======== Supplied information

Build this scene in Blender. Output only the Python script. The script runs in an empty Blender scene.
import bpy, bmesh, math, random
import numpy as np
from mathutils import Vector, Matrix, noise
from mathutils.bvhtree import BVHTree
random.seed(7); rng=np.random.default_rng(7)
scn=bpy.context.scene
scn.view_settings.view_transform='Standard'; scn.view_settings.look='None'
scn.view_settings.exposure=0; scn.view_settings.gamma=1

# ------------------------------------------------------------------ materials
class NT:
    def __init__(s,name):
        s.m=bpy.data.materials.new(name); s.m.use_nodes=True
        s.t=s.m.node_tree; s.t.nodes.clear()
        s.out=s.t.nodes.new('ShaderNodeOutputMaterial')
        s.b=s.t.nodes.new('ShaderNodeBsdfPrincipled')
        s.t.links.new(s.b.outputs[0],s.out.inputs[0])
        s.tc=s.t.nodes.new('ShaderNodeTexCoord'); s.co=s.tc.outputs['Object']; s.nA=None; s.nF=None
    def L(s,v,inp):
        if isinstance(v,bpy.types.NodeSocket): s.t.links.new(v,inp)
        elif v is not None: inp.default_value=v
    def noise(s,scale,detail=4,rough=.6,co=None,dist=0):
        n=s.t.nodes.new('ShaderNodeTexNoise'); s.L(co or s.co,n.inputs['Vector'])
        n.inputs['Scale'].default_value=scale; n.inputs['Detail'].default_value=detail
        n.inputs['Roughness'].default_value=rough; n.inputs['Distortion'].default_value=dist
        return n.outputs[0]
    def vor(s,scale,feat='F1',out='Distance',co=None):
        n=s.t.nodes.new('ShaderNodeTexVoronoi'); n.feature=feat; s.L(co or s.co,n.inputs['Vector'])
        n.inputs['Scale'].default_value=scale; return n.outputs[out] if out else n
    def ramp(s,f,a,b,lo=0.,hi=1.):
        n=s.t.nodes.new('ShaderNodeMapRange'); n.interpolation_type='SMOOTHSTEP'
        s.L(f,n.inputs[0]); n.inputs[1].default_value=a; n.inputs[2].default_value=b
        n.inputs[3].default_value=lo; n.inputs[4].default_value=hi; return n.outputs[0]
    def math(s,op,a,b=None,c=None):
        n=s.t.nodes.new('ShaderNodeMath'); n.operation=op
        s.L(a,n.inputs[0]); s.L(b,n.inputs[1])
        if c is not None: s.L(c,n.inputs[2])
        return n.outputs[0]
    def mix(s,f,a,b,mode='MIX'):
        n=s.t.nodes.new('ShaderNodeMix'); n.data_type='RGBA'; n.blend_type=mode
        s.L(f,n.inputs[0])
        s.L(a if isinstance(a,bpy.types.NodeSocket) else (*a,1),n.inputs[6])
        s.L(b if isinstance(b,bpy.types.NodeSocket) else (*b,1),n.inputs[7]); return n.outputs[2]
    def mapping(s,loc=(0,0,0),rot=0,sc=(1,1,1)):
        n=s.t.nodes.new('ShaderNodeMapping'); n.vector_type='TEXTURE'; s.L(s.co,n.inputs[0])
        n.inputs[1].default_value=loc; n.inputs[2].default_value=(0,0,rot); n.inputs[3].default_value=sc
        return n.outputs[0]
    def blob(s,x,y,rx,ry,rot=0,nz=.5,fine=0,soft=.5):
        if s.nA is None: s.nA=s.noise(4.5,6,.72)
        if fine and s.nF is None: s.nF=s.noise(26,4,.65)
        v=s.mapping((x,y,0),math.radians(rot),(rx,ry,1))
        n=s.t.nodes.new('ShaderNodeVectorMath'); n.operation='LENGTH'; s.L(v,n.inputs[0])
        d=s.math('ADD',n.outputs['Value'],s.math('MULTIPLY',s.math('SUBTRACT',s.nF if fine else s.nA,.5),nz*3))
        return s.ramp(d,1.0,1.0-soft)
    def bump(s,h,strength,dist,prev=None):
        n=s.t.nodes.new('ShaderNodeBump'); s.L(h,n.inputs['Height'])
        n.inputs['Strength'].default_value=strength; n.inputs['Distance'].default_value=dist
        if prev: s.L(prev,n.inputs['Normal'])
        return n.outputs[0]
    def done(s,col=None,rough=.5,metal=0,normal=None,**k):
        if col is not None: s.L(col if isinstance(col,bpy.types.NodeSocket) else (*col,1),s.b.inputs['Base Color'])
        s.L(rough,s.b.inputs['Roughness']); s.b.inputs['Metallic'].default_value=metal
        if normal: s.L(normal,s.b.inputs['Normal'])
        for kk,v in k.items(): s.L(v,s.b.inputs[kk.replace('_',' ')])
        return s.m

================

▶ Exercise description
Everything from the first line of the material through the line containing "scn.view_settings.exposure=0; scn.view_settings.gamma=1" is to be printed exactly; lines after that are to be left out.

▶ Reply
Build this scene in Blender. Output only the Python script. The script runs in an empty Blender scene.
import bpy, bmesh, math, random
import numpy as np
from mathutils import Vector, Matrix, noise
from mathutils.bvhtree import BVHTree
random.seed(7); rng=np.random.default_rng(7)
scn=bpy.context.scene
scn.view_settings.view_transform='Standard'; scn.view_settings.look='None'
scn.view_settings.exposure=0; scn.view_settings.gamma=1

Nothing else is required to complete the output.